De la Roche often wrote imagery like this, which required multiple rereads in order to savour the picture in my mind’s eye. I liked also how her imagery wasn’t always straightforward, and sometimes puzzled me in its meaning. I noted these passages, and returned to them for a later reread. I wasn’t always successful, for the following passage still puzzles me:
“He stood rigid, his fount of tenderness sterile. He looked at her as a man might look at a woman who superficially resembled a woman he had loved.”
I wondered about the above quote because it is Renny speaking to his wife, Alayne. The statement was plainly written yet took some time to grasp.
And no amount of Internet searching could help me understand the passage below:
“…while at her side lounged Nicholas wearing a braided velvet jacket and a Thames tunnel on his forehead, represented today by his crest of grey hair.”
One hundred years ago, was a “Thames tunnel” a style of man’s haircut? Or was de la Roche using the tunnel as a metaphor? I suppose Nicholas could have had a thick lock of hair running across his forehead, but that would have alluded to something dark and solid, not grey, or vacuous like a tunnel.

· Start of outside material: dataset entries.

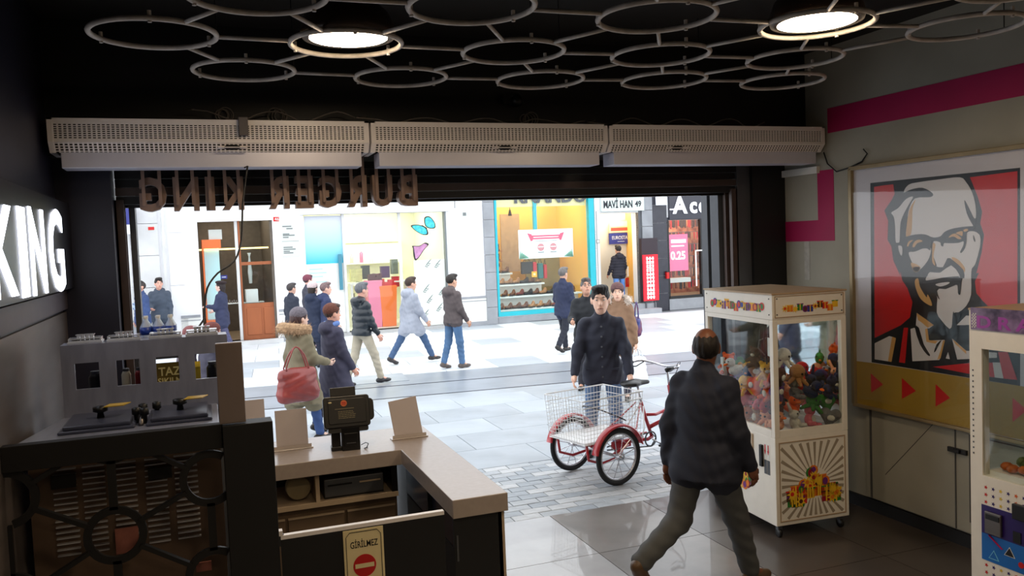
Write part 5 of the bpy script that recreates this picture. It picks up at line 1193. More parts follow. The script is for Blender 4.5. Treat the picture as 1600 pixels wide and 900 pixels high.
# --- accessory shop (K)
m_acr_ = mat('accessory_interior', (.75, .50, .38), .6, noise=.5, scale=5, col2=(.45, .22, .16)); room('accessories', ops[4], 2.2, m_acr_, m_tanfl, SHOPLIGHT*1.2, (1, .8, .6))
r_ = rect(1043, 300, 1109, 342); t = fthing('shop_fascia', 'dark fascia with white script letters Acc', 'sign', r_[0], r_[2], -.1); fb_ = MB().box(0, 3.0, 0, .08, 0, 1.4).build('board', mat('fascia_dark', (.20, .20, .24), .4), t)
mwl = mat('white_letters', (.97, .97, 1), emit=.5); zA = fp(1060, 334, -.1)[1]-r_[2]; xA = fp(1049, 334, -.1)[0]-r_[0]
for ch_, xa_, xb_, hh_ in (('A', 1050, 1073, .55), ('c', 1077, 1088, .36), ('c', 1091, 1101, .36)):
    ua, ub = fp(xa_, 330, -.1)[0]-r_[0], fp(xb_, 330, -.1)[0]-r_[0]; ftext(t, ch_, mwl, hh_, ua, zA, -.02, depth=.03, bold=.03, width=ub-ua)
lb(t, 'swash', mwl, xA-.06, xA+.42, zA+.12, zA+.16, -.02, 0)
r_ = rect(1030, 303, 1042, 320, -.3); t = fthing('wall_lantern', 'white lantern box on the granite pilaster', 'lamp', r_[0], r_[2], -.3); lb(t, 'lamp_body', mat('lantern_white', (.95, .97, 1), emit=.6), 0, r_[1]-r_[0], 0, r_[3]-r_[2], 0, .2); lb(t, 'bracket', m_dark, .08, .14, .3, .36, .2, .3)
t = fthing('accessory_shopfront', 'glazed front of the accessory shop with dark frames', 'shopfront', K[0], .35, 0); h = K[3]-.35
lb(t, 'frame_side', m_dark, 0, .07, 0, h, -.02, .1); lb(t, 'mullion', m_dark, 1.25, 1.33, 0, h, -.02, .1); lb(t, 'sill', m_dark, 0, 2.6, 0, .08, -.02, .1); lb(t, 'glass', m_sglass, .07, 2.6, .08, h, .03, .04)
xg = rect(1086, 343, 1087, 470)[0]-K[0]; lb(t, 'white_frame', m_white, xg, xg+.04, .35, 1.5, -.03, .0); lb(t, 'white_frame', m_white, xg, xg+.5, 1.46, 1.5, -.03, .0); lb(t, 'white_shelf', m_white, .1, 1.2, fp(1060, 443)[1]-.35, fp(1060, 436)[1]-.35, .5, .8)
r_ = rect(1046, 366, 1075, 423, .06); t = fthing('sale_poster', 'pink sale poster with white figures in the accessory shop', 'poster', r_[0], r_[2], .06); w, h = r_[1]-r_[0], r_[3]-r_[2]; lb(t, 'sheet', mat('sale_pink', (.94, .42, .58), .5), 0, w, 0, h, 0, .01); ftext(t, '0.25', m_wp, h*.24, w*.05, h*.30, -.004, width=w*.8, bold=.04)
lb(t, 'text_line', m_wp, w*.1, w*.8, h*.66, h*.70, -.003, 0); lb(t, 'text_line', m_wp, w*.1, w*.9, h*.76, h*.86, -.003, 0)
t = fthing('goods_rack', 'dense rack of small brown and red accessories inside the shop', 'rack', K[0]+.1, .45, 1.0); rnd = random.Random(31)
for z in (.1, .5, .9, 1.3, 1.7, 2.1): lb(t, 'rail', m_grey, 0, 2.3, z+.28, z+.30, .1, .12)
b = MB()
for z in (.1, .5, .9, 1.3, 1.7, 2.1):
    for k in range(40): x_ = .03+k*.056; b.box(x_, x_+.04, .05, .09, z+rnd.uniform(0, .1), z+.28, rnd.randrange(4))
b.build('goods', [mat('goods_a', (.45, .2, .12)), mat('goods_b', (.7, .45, .3)), mat('goods_c', (.75, .15, .15)), mat('goods_d', (.25, .15, .12))], t)['kind'] = 'stuff'
t = fthing('hydrant_box', 'small red box low on the granite beside the accessory shop', 'box', K[0]-.12, fp(1044, 435)[1], -.12); lb(t, 'box', m_red, 0, .1, 0, .22, 0, .08); lb(t, 'lid', m_dark, 0, .1, .2, .23, -.005, .085)

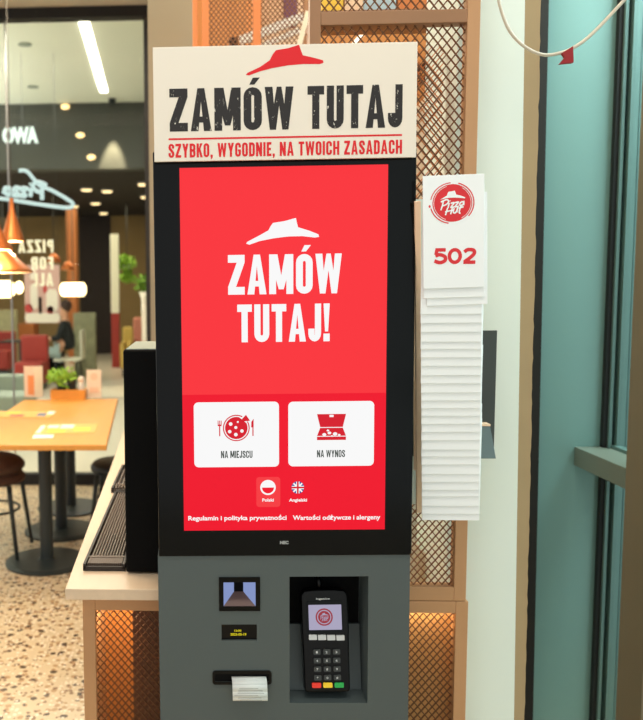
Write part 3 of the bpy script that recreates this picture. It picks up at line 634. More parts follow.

The sun had not yet appeared above the tree-tops but the eastern sky was fantastically streaked with red and gold and purple, and above these hung many bright clouds, some of them no more than rosy flakes, and beyond them a pale-green sky. Every leaf and blade and petal stood out singly, clear-cut, significant, proud. As he reached the open fields the whole world unrolled like a rich-coloured scroll, now signed with a flourish of sunlight. A flock of gulls flew high above his head uttering their plaintive pleasure in the morning.If anything you've read here has put you off reading the book (or the series), that's perfectly fine as you probably wouldn't have enjoyed it anyway.